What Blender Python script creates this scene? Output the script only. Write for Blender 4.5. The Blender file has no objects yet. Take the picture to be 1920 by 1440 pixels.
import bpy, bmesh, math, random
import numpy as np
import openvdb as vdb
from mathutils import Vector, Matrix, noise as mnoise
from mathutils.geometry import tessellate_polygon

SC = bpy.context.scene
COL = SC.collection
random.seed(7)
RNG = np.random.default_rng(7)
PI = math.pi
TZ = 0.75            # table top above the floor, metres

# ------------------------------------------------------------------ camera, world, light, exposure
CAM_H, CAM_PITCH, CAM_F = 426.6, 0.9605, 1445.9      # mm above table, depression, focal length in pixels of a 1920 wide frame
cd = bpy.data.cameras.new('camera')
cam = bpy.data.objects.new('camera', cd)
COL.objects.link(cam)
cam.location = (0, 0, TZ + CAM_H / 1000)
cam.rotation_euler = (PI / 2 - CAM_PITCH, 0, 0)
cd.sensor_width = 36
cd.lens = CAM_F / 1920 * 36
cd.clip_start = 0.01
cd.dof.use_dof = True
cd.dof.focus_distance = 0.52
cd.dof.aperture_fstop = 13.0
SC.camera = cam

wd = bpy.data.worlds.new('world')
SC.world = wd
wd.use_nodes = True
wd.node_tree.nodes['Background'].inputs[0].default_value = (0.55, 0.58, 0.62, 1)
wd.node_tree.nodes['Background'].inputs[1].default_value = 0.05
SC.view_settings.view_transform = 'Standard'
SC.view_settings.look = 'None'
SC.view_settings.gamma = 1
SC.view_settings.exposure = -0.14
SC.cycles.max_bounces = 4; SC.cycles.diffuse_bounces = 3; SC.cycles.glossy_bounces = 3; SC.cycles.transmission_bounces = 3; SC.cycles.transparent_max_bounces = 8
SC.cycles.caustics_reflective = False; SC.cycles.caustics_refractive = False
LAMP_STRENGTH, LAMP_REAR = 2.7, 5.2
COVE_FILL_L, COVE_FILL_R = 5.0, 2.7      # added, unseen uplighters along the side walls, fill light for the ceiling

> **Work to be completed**
Show all lines above holding "objects".

> **Final result**
What Blender Python script creates this scene? Output the script only. Write for Blender 4.5. The Blender file has no objects yet. Take the picture to be 1920 by 1440 pixels.
cam = bpy.data.objects.new('camera', cd)
COL.objects.link(cam)